Considéré comme l’un des maîtres à penser de l’art conceptuel, Sol LeWitt est un artiste américain né en 1928 et mort en 2007 à New York. Artiste minimaliste, il est reconnu pour ses structures métalliques et géométriques qui ont posé les bases de ses expérimentations sculpturales et conceptuelles. Dès 1967, Lewitt postule dans Paragraphs on Conceptual Art la primauté du processus intellectuel sur l’objet présenté et défend, du coup, une conception de l’expérience artistique dissociée de la forme. Quelques années plus tard il récidivera avec ses Sentences on Conceptual Art (1969) qui demeurent à ce jour une référence majeure de l’art conceptuel. Donnés en début de parcours d’exposition, ces énoncés sur l’art conceptuel exposent les principes fondateurs du mouvement de l’art conceptuel et agissent comme un filtre à la lecture des œuvres réunies dans l’exposition.
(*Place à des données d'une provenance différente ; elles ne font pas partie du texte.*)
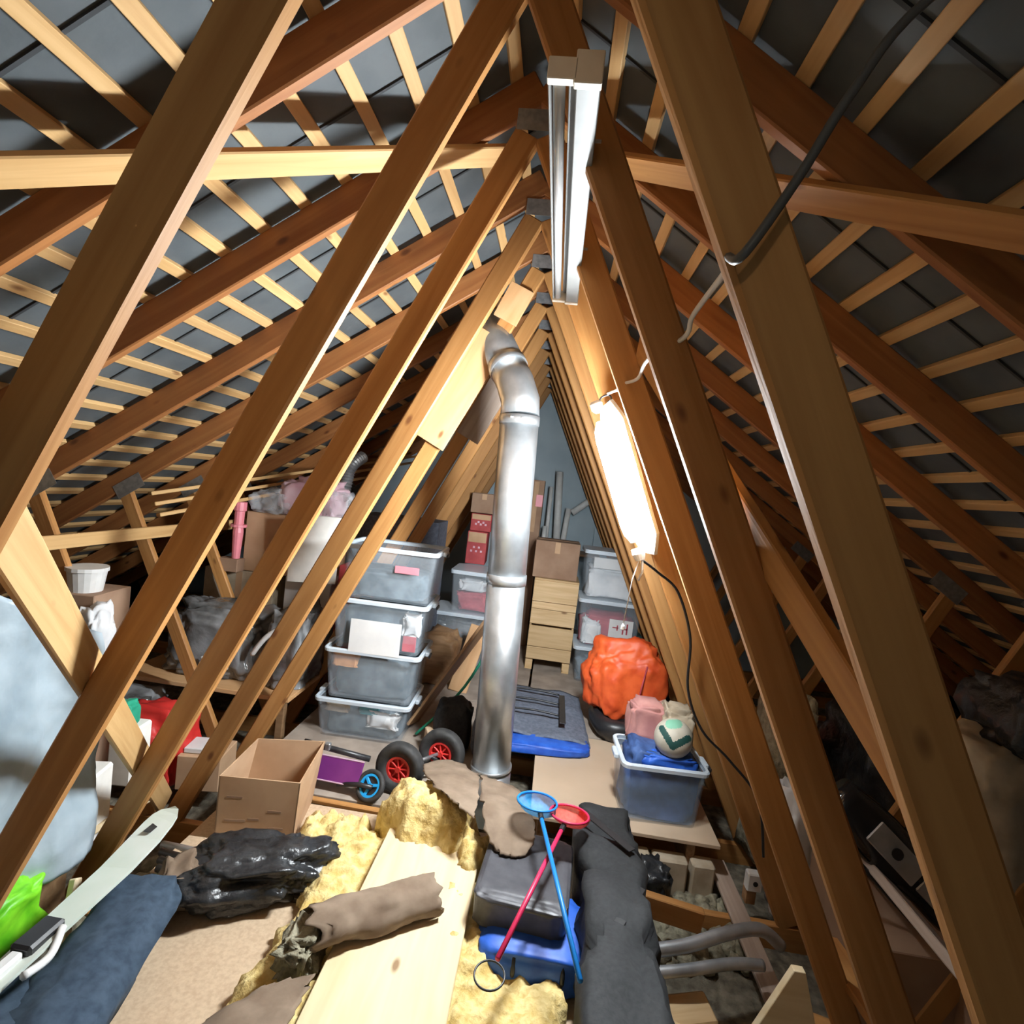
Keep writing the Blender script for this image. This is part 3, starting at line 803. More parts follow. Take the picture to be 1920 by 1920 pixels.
# ski and trousers
def ski():
    root = empty('ski', (-1.18, 1.35, 0.1), label='pale green white ski with a black binding along the left edge', cat='ski')
    w = 0.060
    def z(y): return 0.16 + 0.055 * (y - 0.9)
    P = [(0.85, 1.0), (1.35, 0.8), (1.75, 1.0), (1.88, 1.05), (1.95, 1.0), (1.985, 0.88), (2.01, 0.62), (2.02, 0.25)]
    bm = bmesh.new(); rings = []
    for y, k in P:
        lift = 0.30 * max(0, y - 1.78) ** 1.3
        zz = z(y) + lift
        rings.append([Vector((-1.18 - w * k, y, zz)), Vector((-1.18 + w * k, y, zz + 0.015)), Vector((-1.18 + w * k, y, zz + 0.027)), Vector((-1.18 - w * k, y, zz + 0.012))])
    finish('ski_board', loft_bm(rings), 'ski', root)
    for (x0, x1, ya, yb, dz, mt) in ((-1.215, -1.145, 1.40, 1.52, 0.03, 'black'), (-1.20, -1.16, 1.25, 1.40, 0.03, 'white'), (-1.22, -1.14, 1.10, 1.24, 0.035, 'black')):
        finish('binding', bm_box(x1 - x0, yb - ya, 0.035, 0.008, ((x0 + x1) / 2, (ya + yb) / 2, z((ya + yb) / 2) + dz)), mt, root)
    tube('brake_arm', [(-1.14, 1.50, z(1.5) + 0.03), (-1.10, 1.42, z(1.4) + 0.02), (-1.09, 1.33, z(1.3) + 0.05)], 0.012, 'white', root, curve=True)
    finish('print_mark', bm_box(0.03, 0.05, 0.001, 0.0, (-1.185, 1.92, z(1.92) + 0.047), m=None), 'rubber', root)
ski()

def trousers():
    root = empty('trousers', (-1.05, 1.5, 0.0), label='dark navy trousers draped in the lower left corner', cat='trousers')
    def leg(a, b, w, seed, lift):
        A = Vector(a); Bv = Vector(b); ax = (Bv - A).normalized(); sd = ax.cross(Vector((0, 0, 1))).normalized()
        rings = []
        for i in range(22):
            t = i / 21; c = A + (Bv - A) * t; ring = []
            for k in range(22):
                u = 2 * math.pi * k / 22
                r = 1 + 0.24 * fbm(Vector((math.cos(u) * 1.9, math.sin(u) * 1.9, t * 2.6 + seed)), 4) - 0.16 * max(0, 1 - 5 * abs(noise.noise(Vector((math.cos(u) * 1.6 + t * 3, math.sin(u) * 1.6, t * 2 + seed)))))
                ring.append(c + sd * (w * r * math.cos(u)) + Vector((0, 0, lift * r * math.sin(u))))
            rings.append(ring)
        return finish('trouser_leg', loft_bm(rings), 'jean', root, smooth=True)
    leg((-1.10, 1.80, 0.10), (-0.90, 1.02, 0.13), 0.135, 1, 0.085)
    leg((-1.15, 1.40, 0.085), (-1.03, 0.85, 0.16), 0.15, 7, 0.075)
trousers()
o = soft('lime_toy', (-1.46, 1.60, 0.02), (0.16, 0.24, 0.19), 'lime', seed=6, amp=0.45, freq=1.6, sub=4); tag(o, 'bright lime green plastic toy at the left edge', 'toy')
o = beam('stick_offcut', (-1.33, 1.75, 0.16), (-1.28, 1.66, 0.0), 0.03, 0.03, 'plank', None, (0, 1, 0)); tag(o, 'short pale stick beside the lime green toy', 'offcut')

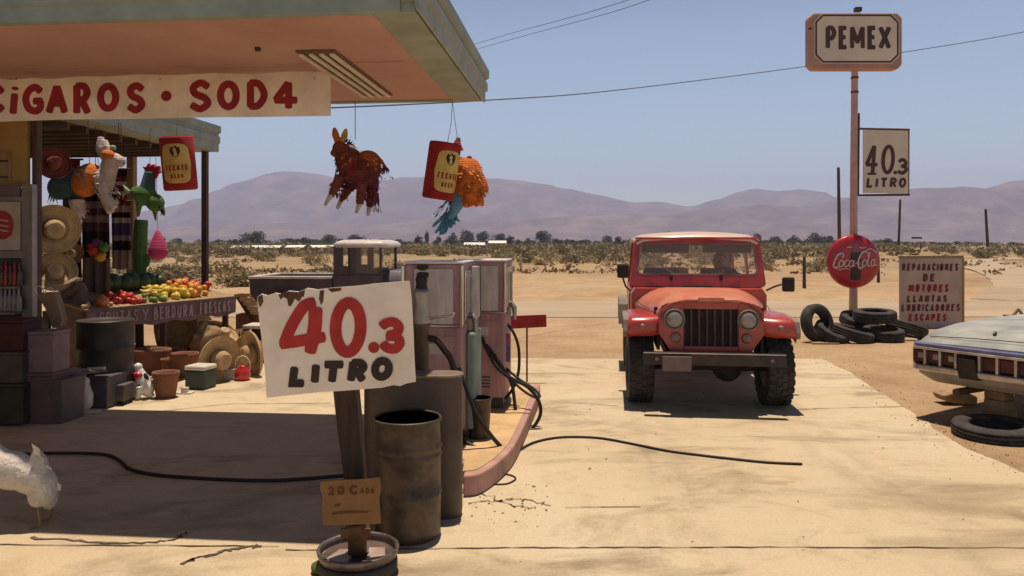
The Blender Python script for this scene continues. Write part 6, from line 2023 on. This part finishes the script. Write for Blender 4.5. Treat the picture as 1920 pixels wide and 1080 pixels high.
MB().tube([(.085, 0, .11), (.09, 0, .21), (.05, 0, .28), (0, 0, .3), (-.05, 0, .28), (-.09, 0, .21), (-.085, 0, .11)], .007, n=7, smooth=4).build('handle', 'plastic_white', rj)
c_ = G(338, 740)
tag(MB().bx(c_.x - .09, c_.x + .12, c_.y, c_.y + .1, 0, .02).bx(c_.x + .0, c_.x + .07, c_.y + .01, c_.y + .07, .0205, .075).build('wood_offcut', 'plastic_white', bevel=.004), 'white offcut of board lying on the concrete right of the front clay pot', 'board')

# ------------------------------------------------------------------ fruit stall
zt_ = .88
A = Vector((P(160, 582, 9.13).x, 9.13, 0)); B = Vector((P(441, 556, 11.5).x, 11.5, 0))
ud = (B - A).normalized(); nd = Vector((-ud.y, ud.x, 0))   # nd points away from the camera side
ln = (B - A).length
fs_ = thing('fruit_stall', 'long fruit table with lettered dark cloth front under the awning', 'stall', tuple((A + B) / 2), 0)
def st(u, v, z): return A + ud * u + nd * v + Vector((0, 0, z))
M('cloth_mauve', (.17, .105, .115), .95, .25, 8, bump=.3)
M('letter_pale', (.34, .25, .25), .9, .15, 8)
mb = MB()
bt_n = [st(u, -.02, zt_) for u in [ln * i / 30 for i in range(31)]]
lo_n = [st(ln * i / 30, -.02 - .012 * math.sin(i * 1.4), zt_ - .26 + .02 * math.sin(i * .9)) for i in range(31)]
mb.add(bt_n + lo_n + [p + nd * .008 for p in bt_n] + [p + nd * .008 for p in lo_n], [(i, i + 1, i + 32, i + 31) for i in range(30)] + [(i + 62, i + 93, i + 94, i + 63) for i in range(30)], True)
mb.build('cloth_front', 'cloth_mauve', fs_, world=True, fix=False)
mb = MB()
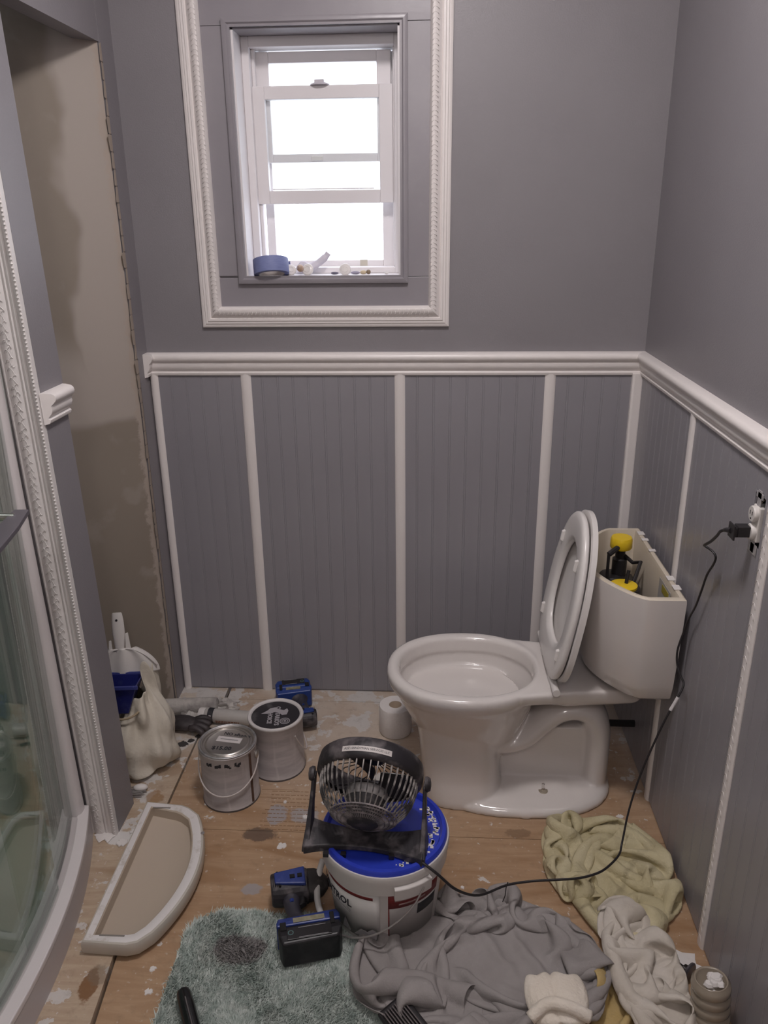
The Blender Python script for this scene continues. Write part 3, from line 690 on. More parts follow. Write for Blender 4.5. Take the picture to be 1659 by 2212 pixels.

D’autre part, toujours dans cette idée de poursuivre la réflexion autour de l’usage du langage et aussi en guise de filtre à l’exposition, nous avons tenu à présenter — mais en quelque sorte retournée sur elle-même puisque sous la forme du livre — l’œuvre de Fiona Banner intitulée Fiona Banner, 2009. Fiona Banner s’intéresse beaucoup à l’édition et publie, depuis 1997, différents ouvrages en lien avec ses œuvres et ses performances sous la bannière de The Vanity Press. S’intéressant à la relation sémiotique qui lie la forme et le contenu, la pratique de Banner offre un regard contemporain sur l’héritage de l’art conceptuel. Née en 1967, à peu près au moment où Sol LeWitt produisait ses Sentences on Conceptuel Art, Fiona Banner réalisait cette œuvre/performance peu après la disparition de ce dernier. Pour ce projet, elle se faisait tatouer au creux du dos, un numéro ISBN (International Standard Book Number) correspondant au dépôt légal d’elle-même comme livre. Bien que l’on pourrait croire à un commentaire social sur le « branding » ou à un geste féministe d’appropriation de soi, Banner y voit une biographie présumée et une sorte d’autoportrait se jouant de ce que l’artiste nomme une certaine conspiration narrative. Banner est une figure marquante de ces artistes qui ont contribué à une forme de réinitialisation de l’art conceptuel. Utilisant le langage de celui-ci pour doubler le discours sur l’art d’un second niveau de lecture, dans ce cas de la pulsion de se raconter.